D.C. Launches Infrastructure Academy

Courtesy of dc.gov

D.C. Mayor Muriel Bowser and numerous utility and government officials came together Tuesday for the signing of an agreement that formally launches the DC Infrastructure Academy, which is expected to bring the city a multitude of infrastructure-related workforce development activities.

Bowser was joined at Pepco’s Benning Service Center for the signing by Bill Von Hoene, Exelon senior executive vice president, and David Velazquez, president and CEO of Pepco Holdings, along with several other utility and government agency representatives.

The academy is part of a partnership between the city government and union, university and private sector officials.

“Pepco and Exelon are proud to partner with Mayor Bowser and the D.C. government to develop the Infrastructure Academy, laying the groundwork for well-paying jobs and successful careers,” Velazquez said. “As a local company, it’s our job to keep the lights on and the doors of opportunity open for District workers and families from every neighborhood.”

The academy is being funded by the mayor’s $16.75 million commitment in the city’s capital budget and a $5.2 million contribution to workforce development programs that Pepco provided in the Exelon-Pepco merger preceding.

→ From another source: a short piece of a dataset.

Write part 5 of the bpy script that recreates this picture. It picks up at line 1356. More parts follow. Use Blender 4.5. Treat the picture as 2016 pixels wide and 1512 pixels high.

In addition, Pepco and Washington Gas have agreed to provide $500,000 each in cash contributions, donated human resources, equipment, and other in-kind materials and services over the first five years of the academy’s operation.

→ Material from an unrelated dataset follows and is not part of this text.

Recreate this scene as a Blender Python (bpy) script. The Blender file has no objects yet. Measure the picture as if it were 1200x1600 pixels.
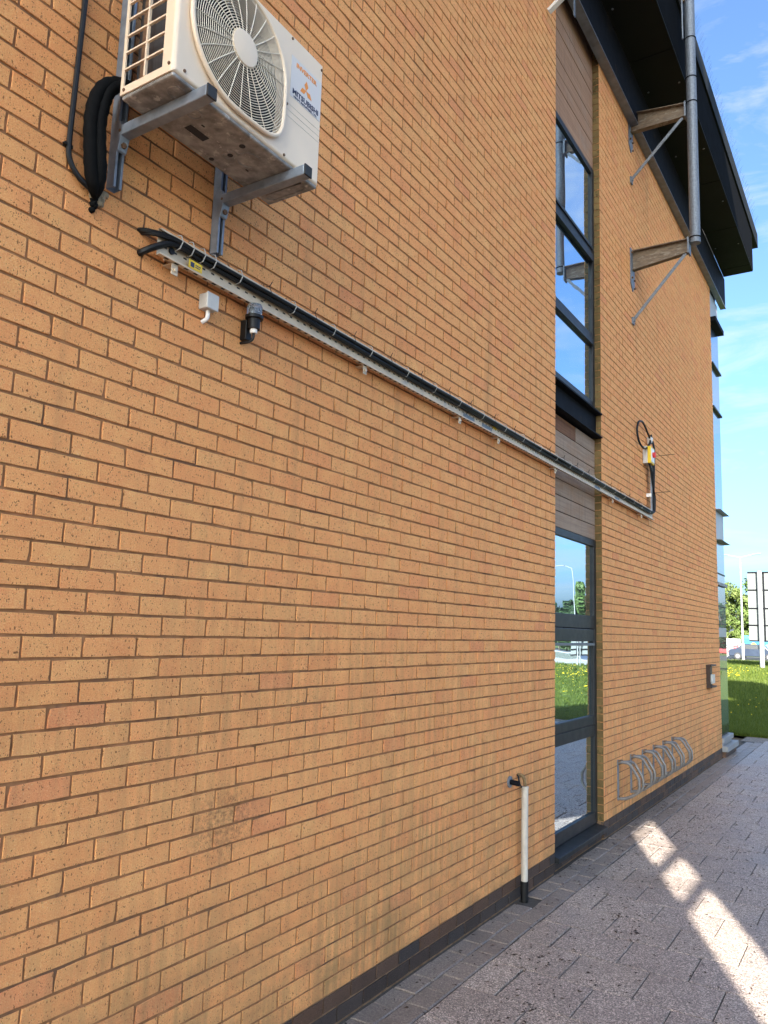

“Exelon is empowering communities and creating opportunities for people where we live and work,” Von Hoene said. “When we joined forces with Pepco, we committed more than $5 million for job creation and training. The Infrastructure Academy will enable hundreds of people to develop the skills to work in areas that will remain critical to supporting a city like Washington and put them on a path to a good-paying career.”

Bowser added that as a result of the academy, her administration will spread prosperity by getting more residents trained for well-paying, long-term careers.

“The infrastructure industry is one of the fastest growing industries in the country, and last year, half of D.C.’s open infrastructure jobs went unfilled,” Bowser said. “The DC Infrastructure Academy will give D.C. residents the chance to learn the nuts and bolts of what makes our city run—everything from utilities to transportation and logistics to operations and green technologies—and ensure that they are first in line when it comes to securing the infrastructure jobs of today and tomorrow.”